== Information supplied ==

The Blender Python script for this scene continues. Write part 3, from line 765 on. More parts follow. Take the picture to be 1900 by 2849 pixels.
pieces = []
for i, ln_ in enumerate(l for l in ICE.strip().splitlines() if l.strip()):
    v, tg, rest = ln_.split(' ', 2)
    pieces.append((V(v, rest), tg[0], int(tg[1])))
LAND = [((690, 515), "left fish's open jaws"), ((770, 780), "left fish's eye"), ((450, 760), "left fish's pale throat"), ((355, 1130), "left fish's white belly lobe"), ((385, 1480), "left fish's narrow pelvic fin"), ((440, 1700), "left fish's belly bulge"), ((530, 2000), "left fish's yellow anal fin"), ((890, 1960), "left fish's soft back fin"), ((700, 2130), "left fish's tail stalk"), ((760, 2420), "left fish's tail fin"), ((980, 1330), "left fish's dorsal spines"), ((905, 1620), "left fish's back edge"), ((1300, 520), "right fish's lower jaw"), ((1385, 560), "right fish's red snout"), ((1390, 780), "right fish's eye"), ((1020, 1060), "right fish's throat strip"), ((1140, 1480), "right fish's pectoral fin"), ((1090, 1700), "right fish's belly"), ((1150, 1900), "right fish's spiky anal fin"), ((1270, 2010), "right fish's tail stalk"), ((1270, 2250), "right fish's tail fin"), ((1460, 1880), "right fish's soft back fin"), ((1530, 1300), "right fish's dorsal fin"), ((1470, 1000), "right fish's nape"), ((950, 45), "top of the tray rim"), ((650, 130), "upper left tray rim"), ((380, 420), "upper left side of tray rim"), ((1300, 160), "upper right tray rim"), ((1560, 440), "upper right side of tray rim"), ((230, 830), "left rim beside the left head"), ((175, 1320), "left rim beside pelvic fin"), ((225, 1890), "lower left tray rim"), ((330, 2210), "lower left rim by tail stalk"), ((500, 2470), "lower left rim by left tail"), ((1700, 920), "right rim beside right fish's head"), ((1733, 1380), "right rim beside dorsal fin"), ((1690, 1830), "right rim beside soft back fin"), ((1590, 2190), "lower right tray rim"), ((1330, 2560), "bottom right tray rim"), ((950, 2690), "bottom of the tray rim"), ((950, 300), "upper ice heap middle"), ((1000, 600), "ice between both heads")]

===

* _Task to complete_
All of the lines above need to be given again exactly.

* _Problem solution_
The Blender Python script for this scene continues. Write part 3, from line 765 on. More parts follow. Take the picture to be 1900 by 2849 pixels.
pieces = []
for i, ln_ in enumerate(l for l in ICE.strip().splitlines() if l.strip()):
    v, tg, rest = ln_.split(' ', 2)
    pieces.append((V(v, rest), tg[0], int(tg[1])))
LAND = [((690, 515), "left fish's open jaws"), ((770, 780), "left fish's eye"), ((450, 760), "left fish's pale throat"), ((355, 1130), "left fish's white belly lobe"), ((385, 1480), "left fish's narrow pelvic fin"), ((440, 1700), "left fish's belly bulge"), ((530, 2000), "left fish's yellow anal fin"), ((890, 1960), "left fish's soft back fin"), ((700, 2130), "left fish's tail stalk"), ((760, 2420), "left fish's tail fin"), ((980, 1330), "left fish's dorsal spines"), ((905, 1620), "left fish's back edge"), ((1300, 520), "right fish's lower jaw"), ((1385, 560), "right fish's red snout"), ((1390, 780), "right fish's eye"), ((1020, 1060), "right fish's throat strip"), ((1140, 1480), "right fish's pectoral fin"), ((1090, 1700), "right fish's belly"), ((1150, 1900), "right fish's spiky anal fin"), ((1270, 2010), "right fish's tail stalk"), ((1270, 2250), "right fish's tail fin"), ((1460, 1880), "right fish's soft back fin"), ((1530, 1300), "right fish's dorsal fin"), ((1470, 1000), "right fish's nape"), ((950, 45), "top of the tray rim"), ((650, 130), "upper left tray rim"), ((380, 420), "upper left side of tray rim"), ((1300, 160), "upper right tray rim"), ((1560, 440), "upper right side of tray rim"), ((230, 830), "left rim beside the left head"), ((175, 1320), "left rim beside pelvic fin"), ((225, 1890), "lower left tray rim"), ((330, 2210), "lower left rim by tail stalk"), ((500, 2470), "lower left rim by left tail"), ((1700, 920), "right rim beside right fish's head"), ((1733, 1380), "right rim beside dorsal fin"), ((1690, 1830), "right rim beside soft back fin"), ((1590, 2190), "lower right tray rim"), ((1330, 2560), "bottom right tray rim"), ((950, 2690), "bottom of the tray rim"), ((950, 300), "upper ice heap middle"), ((1000, 600), "ice between both heads")]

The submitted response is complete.